Fakat bu koçun istediği bir oyun tarzımıydı yoksa oyuncunun maça isyanımıydı
bilemiyoruz. Fakat biz bu sezon bol bol Nando De Colo resitali izleyeceği gibi
geliyor bana. (22 sayı, 2 asist ve 5 ribaund)
Ve gelelim maçın asıl hayal kırılığına. Herkesin TV
karşısında şahit olduğu gibi oyunda kaldığı 27 dk. Da sadece 5 asist ve 5 sayı
ile oynayan Kostas Sloukas.

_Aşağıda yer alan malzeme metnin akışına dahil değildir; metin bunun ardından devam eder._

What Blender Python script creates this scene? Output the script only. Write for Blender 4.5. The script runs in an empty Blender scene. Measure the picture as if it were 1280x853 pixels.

Hem mental hem fiziksel olarak maçta değildi.
Oyunun sıkıştığı her anda top adeta elinde patladı ve top kayıpları yaşadı.
Westermann, Bobby, Nando ve Kostas 4 lüsü belki de Fenerbahçe Beko’nun en
kuvvetli bölgesi ama Nando De Colo’dan sonra bu pozisyonda en efektif katkıyı
diğer oyuncular yerine Melih’in vermesi koç Obradovic’in çözmesi gereken en
büyük sorunlardan bir tanesi. Kostas ve Bobby’nin mutlak daha fazla sorumluluk
alıp Nando’nun yükünü hafifletmeliler.
Real Madrid takımında ise maçın X faktörü Jeffery Taylor’dı.
Geçen sezon playoffları harika oynayan Taylor, yeni sezona da etkileyici
başladı. Taylor, 8/9 saha içi isabetli atışı ile toplam 19 sayı attı ve maçın
kaderini belirledi. Real’de takımı bu sezon yönetecek kişi ise ilk maçtan belli
oldu. Facundo Campazzo bu sezona damga vuracağını ve Euroleuge’in en iyi oyun
kurucusu olacağının sinyallerini verdi. (Maçı 14 sayı, 8 asist, 4 ribaund ve 24
verimlilik puanı) Bu performans karşısında Sergio Lull’u bolca benchte
görebiliriz.
Fakat bu kadar formsuz oyuncuya ve sakatlıklara rağmen maçı
kazanma noktasına getirmek de takımın ne kadar yüksek potansiyeli olduğunun
göstergesi oldu. Istenen basketbolu izlememiz için maalesef biraz sabır
göstermemiz ve takımı her maçta desteklememiz gerekiyor. Ben sezon sonunda
Köln’de yer alacağımıza yürekten inanıyorum yeterki takımımız sağlıklı olsun.